Well, now it’s not just a matter of KLA alone. Some, even our own kinsman, may of course take pleasure at the fall of these men by viewing it from a narrow perspective. However, if that were the case, here lays our failure to understand the origin of the whole complexity. This is a sign of the instability in the Kuki-nation-in-the-making that directly or indirectly has an impact on the security of their neighbours as well.

 

While retaliation or vengeance might be perceived as manly act, to be honest, I do not personally endorse it; this is not the solution. Currently, the social fabric of Kuki organizations has a hole through which others peep to find no reason to fear or respect us. We are lagging far behind our natural enemy in terms of material resources required for warfare.

 

Do I sound like I am beating around the bush or being paradoxical?
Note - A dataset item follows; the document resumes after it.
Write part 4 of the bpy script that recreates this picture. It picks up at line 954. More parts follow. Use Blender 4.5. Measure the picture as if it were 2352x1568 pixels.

In a secret wine party in a village where drinking was earlier sternly objected to by the village authority meeting, which unanimously resolved to impose heavy punishment on the violators, one of them, after getting drunk, boasted about being a member of seven brothers. Note that for the Kukis, though it might not be relevant today, it was a matter of pride and arrogance, boast and aggression of being born in a family of seven brothers.

 

Hearing the boastful utterance, one of the men among them (in the wine party) said, ‘though you are seven brothers, I don’t find one who could withstand a punch.’ (Pasal sagi nahi vangun, khatvei khet toh khat chacha na um pouve). The point is, not the number but the strength of the organization. I therefore do not see anything to be proud of to be a member of the community, which has tens of small-armed groups, none of which could endure a blow.  

 

Pouring salt on the wound, the NSCN-IM made a clarification in the Sangai Express on 7 September, 2007 claiming that the killing was a reluctant encounter due to challenge posed by the KLA group which had not only kidnapped one German NGO worker a few years back but also former Manipur Chief Minister Rishang Keising’s son, Victor Keising, for the purpose of extorting money.

 

This is never a thing to be accepted because both of these two persons were released unharmed. It was not an encounter as IM has stated, but a cowardly act of killing cordially solicited invitees for building friendly relationship. We should not have felt so much if the alleged challenge was met at the battlefield.

 

If KLA is accused of creating unrest in Hundung area, it is NSCN-IM, which creates uproar in the whole Northeast. If KLA is accused of committing crimes, NSCN-IM is the ultra-criminals. While the KLA kidnapped a German NGO worker (who helped only the Tangkhuls) and Rishang’s son, the NSCN-IM killed the great Kuki leaders – Pu Pakang Haokip, Chief of Maokot (founder of KNA/KNF), Pu Maj, Seikhogin (Pagin) Kipgen and Pu Lalkhohen Thangeo, Vice President, Kuki Inpi Manipur. The clarification therefore can never placate the anger. It burns more, instead.

 

This is a clear indication of refreshing the inter-ethnic tension. At this moment, though not desirable, a befitting reply should be given to the criminals, the NSCN-IM, who thinks they are the only national workers and that the rest are gangs. The Burmese proverb, “Solve the present problem now and the future problem in future,” may work here.

 

A verse of the Christian says, ‘Seek ye first the Kingdom of God and His righteousness and all these things shall be added unto you.’ (Mat 6: 33). So, be strong first, dear national workers, and courage will follow you. It cannot be the other way round. A courageous weak man, if ever he lives, is more vulnerable to fall. Where, then, does strength come from? Is ‘unity is strength’ a hackneyed maxim, particularly for the Kukis?

 

Knowingly, if we do not take any initiative step for unity and strength and instead, continue to fall a preventable prey to others, by this very inaction, all of us, as members of the Kuki society, are answerable for the irreversible loss of ten KLA men. Tony Blair might choose to answer his Iraq invasion to his Maker, but I appeal to you, all the concerned members of our society, to give answers for the heavy toll here on earth.